Constraints on definition of `length` should be strengthened
Henrik Nilsson
Henrik.Nilsson at nottingham.ac.uk
Sun Apr 9 00:29:43 UTC 2017
On 04/09/2017 12:51 AM, Nathan Bouscal wrote:
> - You're trying to establish an analogy between these tuple instances
> and non-law-abiding instances, but that analogy really doesn't work.
> These are the only law-abiding instances that the types can possibly have.

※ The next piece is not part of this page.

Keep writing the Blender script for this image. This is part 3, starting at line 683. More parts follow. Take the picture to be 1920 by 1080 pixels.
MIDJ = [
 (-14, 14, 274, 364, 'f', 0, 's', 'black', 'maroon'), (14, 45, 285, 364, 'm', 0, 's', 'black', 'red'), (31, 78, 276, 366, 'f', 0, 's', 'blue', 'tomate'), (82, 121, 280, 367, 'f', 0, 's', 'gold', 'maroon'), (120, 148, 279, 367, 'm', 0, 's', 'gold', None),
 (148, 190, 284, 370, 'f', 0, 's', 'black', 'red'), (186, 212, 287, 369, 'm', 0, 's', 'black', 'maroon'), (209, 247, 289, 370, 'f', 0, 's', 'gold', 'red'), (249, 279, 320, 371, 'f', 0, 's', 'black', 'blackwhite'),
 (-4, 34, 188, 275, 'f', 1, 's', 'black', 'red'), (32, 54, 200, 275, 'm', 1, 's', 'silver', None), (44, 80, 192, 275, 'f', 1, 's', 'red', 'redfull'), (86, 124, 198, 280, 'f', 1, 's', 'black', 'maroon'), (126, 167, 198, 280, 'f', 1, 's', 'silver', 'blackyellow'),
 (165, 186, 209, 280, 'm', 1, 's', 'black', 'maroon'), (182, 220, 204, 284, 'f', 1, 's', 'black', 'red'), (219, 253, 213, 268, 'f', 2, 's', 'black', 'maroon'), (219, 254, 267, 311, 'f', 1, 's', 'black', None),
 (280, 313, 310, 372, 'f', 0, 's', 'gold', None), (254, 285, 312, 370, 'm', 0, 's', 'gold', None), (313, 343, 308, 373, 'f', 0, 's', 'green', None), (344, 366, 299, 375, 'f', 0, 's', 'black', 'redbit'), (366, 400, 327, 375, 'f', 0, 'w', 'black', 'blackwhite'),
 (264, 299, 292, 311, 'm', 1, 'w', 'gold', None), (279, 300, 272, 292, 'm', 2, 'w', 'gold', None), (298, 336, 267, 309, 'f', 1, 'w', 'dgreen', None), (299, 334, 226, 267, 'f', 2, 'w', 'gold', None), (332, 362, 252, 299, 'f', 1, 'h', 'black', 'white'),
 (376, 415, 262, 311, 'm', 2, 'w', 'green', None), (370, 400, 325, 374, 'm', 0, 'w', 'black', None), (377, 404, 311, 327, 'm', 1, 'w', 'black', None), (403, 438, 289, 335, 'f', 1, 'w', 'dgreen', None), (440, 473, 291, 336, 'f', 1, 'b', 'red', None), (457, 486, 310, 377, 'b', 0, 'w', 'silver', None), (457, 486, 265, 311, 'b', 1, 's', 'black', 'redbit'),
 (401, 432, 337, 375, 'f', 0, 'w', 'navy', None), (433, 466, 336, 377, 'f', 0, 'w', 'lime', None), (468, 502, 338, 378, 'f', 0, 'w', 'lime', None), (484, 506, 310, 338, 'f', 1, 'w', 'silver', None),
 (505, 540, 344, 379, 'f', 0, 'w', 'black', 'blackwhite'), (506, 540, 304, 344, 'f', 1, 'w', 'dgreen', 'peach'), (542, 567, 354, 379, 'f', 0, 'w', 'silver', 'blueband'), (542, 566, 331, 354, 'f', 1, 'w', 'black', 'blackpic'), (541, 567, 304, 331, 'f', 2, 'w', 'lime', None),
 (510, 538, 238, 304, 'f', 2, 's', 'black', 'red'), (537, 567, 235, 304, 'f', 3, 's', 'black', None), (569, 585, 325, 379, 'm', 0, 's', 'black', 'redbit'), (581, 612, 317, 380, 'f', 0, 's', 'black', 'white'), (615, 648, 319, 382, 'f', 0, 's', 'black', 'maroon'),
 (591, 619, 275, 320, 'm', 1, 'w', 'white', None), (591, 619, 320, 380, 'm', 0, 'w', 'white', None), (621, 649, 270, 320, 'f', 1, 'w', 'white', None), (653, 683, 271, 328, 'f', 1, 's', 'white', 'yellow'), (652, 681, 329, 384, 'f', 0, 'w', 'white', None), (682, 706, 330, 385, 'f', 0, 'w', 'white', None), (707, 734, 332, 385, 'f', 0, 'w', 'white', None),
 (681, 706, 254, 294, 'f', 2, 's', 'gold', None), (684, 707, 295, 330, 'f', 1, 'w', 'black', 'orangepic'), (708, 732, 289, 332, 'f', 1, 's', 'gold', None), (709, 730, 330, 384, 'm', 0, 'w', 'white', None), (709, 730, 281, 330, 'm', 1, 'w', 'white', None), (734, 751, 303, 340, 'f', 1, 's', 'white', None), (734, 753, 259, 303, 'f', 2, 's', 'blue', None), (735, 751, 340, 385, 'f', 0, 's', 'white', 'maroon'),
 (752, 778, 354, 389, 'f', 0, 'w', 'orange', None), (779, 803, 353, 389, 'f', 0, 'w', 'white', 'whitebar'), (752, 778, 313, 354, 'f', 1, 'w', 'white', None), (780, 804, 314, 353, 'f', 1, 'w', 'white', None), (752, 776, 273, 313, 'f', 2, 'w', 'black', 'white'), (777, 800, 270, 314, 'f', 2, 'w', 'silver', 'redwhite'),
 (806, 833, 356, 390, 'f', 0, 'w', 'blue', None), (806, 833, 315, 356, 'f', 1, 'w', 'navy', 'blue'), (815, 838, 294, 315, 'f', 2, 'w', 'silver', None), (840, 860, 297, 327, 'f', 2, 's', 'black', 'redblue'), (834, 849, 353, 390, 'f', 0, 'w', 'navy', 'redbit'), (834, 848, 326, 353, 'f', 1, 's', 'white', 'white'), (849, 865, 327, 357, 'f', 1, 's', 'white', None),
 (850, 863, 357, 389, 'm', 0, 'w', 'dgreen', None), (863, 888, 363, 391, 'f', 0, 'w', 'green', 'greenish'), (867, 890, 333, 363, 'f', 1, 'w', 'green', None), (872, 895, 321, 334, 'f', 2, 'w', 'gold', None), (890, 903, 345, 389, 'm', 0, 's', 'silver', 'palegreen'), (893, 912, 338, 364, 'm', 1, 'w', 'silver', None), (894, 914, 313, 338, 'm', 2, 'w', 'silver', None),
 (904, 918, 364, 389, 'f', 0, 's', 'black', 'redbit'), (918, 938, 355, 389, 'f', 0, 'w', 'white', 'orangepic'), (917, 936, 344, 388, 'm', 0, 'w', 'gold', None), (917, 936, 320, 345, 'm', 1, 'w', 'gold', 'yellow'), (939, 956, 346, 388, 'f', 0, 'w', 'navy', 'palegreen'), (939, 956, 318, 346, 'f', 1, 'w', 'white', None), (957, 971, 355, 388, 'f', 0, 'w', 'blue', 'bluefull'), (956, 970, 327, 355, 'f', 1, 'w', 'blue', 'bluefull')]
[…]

Yes. But that is, actually, more of a syntactic accident than any deeply
mathematical property: mathematically, there are n ways to make an
n-tuple a functor,
And if we, for "consistency", continue to add functor instances for
tuples for n > 2, the situation, in the view of many reasonable
people at least, becomes increasingly absurd, or at least it becomes
increasingly clear that that the utility we get is a smaller and
smaller part of what we really need. Simply because tuples actually
are "morally unbiased", as Vladislav Zavialov phrased it; i.e.,
there are perfectly legitimate uses where the fields are of equal
importance: there is no a priori "pay load" field, and no a priori
"annotation" fields. And in fact, that is *exactly* what tuples
originally were in Haskell, and how many very reasonably people
still prefers to think about them.
And of course, if, in a hypothetical future version of Haskell
where we could make all possible functor instances for tuples,
the question becomes: which one do we pick? The answer might well
be "none" (in the prelude, at least). (A newtype wrapper approach, e.g.
a la numeric Monid instances, would be both unpalatable and ultimately
pointless.)
So, in summary, I'd find the argument for the present tuple instances
much more compelling if it *mathematically* were the case that the
only law-abiding instances are those ones. But that is not the case.